Over at PJ media, Greg Byrnes does a bit of a retrospective on Jimmy Carter on the occasion of his passing:

Once in office, his popularity gradually began to fade, partly because of his drift to the Left. He supported the legalization of abortion by the courts, and his first act in office was to pardon all Vietnam War draft dodgers. In some ways, it was the McGovern agenda without the McGovern political baggage. His aides were often inexperienced in Washington’s ways, and like the only other engineer elected president, Herbert Hoover, Carter had an unfounded faith in his ability to both lead and micromanage his administration.

While in office, he created the Department of Energy and the Department of Education. In a hotly contested decision, he gave away the American-built Panama Canal. He faced an energy crisis sparked by war in the Middle East and an Arab oil embargo, which Carter called the “moral equivalent of war.” 

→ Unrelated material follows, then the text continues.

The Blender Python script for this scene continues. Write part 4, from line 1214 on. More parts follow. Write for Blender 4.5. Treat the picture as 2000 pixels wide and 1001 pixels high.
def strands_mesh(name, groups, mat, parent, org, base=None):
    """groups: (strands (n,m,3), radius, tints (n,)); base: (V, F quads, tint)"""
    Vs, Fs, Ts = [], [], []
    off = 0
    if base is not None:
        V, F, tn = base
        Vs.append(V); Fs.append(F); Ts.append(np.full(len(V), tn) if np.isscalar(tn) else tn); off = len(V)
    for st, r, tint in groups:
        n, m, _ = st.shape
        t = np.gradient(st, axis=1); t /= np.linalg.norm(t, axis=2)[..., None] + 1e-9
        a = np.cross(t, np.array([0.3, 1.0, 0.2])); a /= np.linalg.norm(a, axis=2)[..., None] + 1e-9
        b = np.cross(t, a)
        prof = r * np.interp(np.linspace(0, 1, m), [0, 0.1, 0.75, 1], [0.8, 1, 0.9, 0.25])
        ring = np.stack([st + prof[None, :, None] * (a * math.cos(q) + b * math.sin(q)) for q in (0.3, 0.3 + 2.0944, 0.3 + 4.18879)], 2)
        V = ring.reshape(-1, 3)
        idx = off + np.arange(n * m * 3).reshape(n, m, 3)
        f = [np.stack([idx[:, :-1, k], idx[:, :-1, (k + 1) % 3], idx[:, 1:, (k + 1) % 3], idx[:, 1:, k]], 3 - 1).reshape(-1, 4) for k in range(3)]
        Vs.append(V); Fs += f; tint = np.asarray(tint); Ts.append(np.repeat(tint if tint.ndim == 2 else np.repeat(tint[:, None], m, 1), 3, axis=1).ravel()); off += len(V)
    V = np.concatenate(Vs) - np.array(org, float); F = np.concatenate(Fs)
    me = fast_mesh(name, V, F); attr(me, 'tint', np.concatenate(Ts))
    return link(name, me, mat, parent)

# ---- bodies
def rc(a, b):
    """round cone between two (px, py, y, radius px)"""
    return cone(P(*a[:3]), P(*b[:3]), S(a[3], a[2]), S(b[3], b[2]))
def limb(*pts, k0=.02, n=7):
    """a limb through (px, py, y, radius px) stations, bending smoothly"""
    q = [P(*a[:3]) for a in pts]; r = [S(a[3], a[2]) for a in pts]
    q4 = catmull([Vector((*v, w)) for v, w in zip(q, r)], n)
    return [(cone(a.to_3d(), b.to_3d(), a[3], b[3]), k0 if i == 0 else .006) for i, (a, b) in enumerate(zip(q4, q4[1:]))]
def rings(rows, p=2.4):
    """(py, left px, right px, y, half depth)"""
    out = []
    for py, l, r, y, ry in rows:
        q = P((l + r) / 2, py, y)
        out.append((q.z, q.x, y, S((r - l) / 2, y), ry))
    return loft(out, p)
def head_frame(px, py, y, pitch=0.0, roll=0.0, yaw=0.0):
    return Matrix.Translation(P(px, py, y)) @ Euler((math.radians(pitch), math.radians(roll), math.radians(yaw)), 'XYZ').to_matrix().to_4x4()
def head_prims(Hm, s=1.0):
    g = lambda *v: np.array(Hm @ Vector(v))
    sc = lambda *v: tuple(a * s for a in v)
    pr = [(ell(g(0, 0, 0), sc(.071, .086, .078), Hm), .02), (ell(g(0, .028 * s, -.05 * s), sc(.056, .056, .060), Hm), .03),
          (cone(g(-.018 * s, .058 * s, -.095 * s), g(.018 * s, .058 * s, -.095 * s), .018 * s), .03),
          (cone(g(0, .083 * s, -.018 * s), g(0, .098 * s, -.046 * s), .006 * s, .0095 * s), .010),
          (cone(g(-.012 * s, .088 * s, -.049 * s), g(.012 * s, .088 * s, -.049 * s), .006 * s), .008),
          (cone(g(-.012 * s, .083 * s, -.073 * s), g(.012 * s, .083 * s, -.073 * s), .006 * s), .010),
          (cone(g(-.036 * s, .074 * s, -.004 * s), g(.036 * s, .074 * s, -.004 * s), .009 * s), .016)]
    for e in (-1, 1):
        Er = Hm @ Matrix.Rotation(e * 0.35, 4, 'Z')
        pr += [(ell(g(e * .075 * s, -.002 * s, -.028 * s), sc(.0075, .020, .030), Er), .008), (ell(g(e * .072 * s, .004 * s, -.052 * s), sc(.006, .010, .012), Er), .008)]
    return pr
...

But critics saw his address to the nation on the energy crisis while wearing a sweater as a sign of weakness in American global leadership. He seemed to ask Americans to get by with less and lower national expectations. In a struggling economy, he provided the equivalent of $11 billion to bail out a failing Chrysler Corporation as Japanese car imports flooded the struggling American automobile market.

In his famous “malaise speech” towards the end of his term, he epitomized the economic malaise the nation was experiencing under his leadership with high gas prices, inflation, and slow economic growth. 


High gas prices inflation and slow economic growth. Sounds awfully familiar, doesn’t it?

And it should be noted that the bailout of Chrysler handed up some 40 years later I’m out into nothing as Chrysler’s new owners are about ready to pull the plug on the place.

The Carter administration record was bad enough that it resulted in two landslides for Ronald Reagan.

The greatest of his sins in my opinion was the creation of the federal department of education, which further the intrusion of government into the educational process. As I have asked several times in these spaces, does anybody truly expect a taxpayer funded government-run education system to properly fill the minds full of mush with the true intention of the founders as regards limited government?

I feel, and will express here,, a sympathy for his passing. But in fairness one cannot ignore the rest of it. The old saying about those who don’t learn from history will repeat it seems to apply here, in spades.

One respondent in the back and forth in some of my online conversations late this afternoon, suggested that at least he was a better president than Bill Clinton. My response was to quip about that’s not all that high a bar.

Still, it must be observed that although his presidency was problematic, one never doubted his sincerity. And that’s far more than I can say about a goodly number of presidents in my lifetime.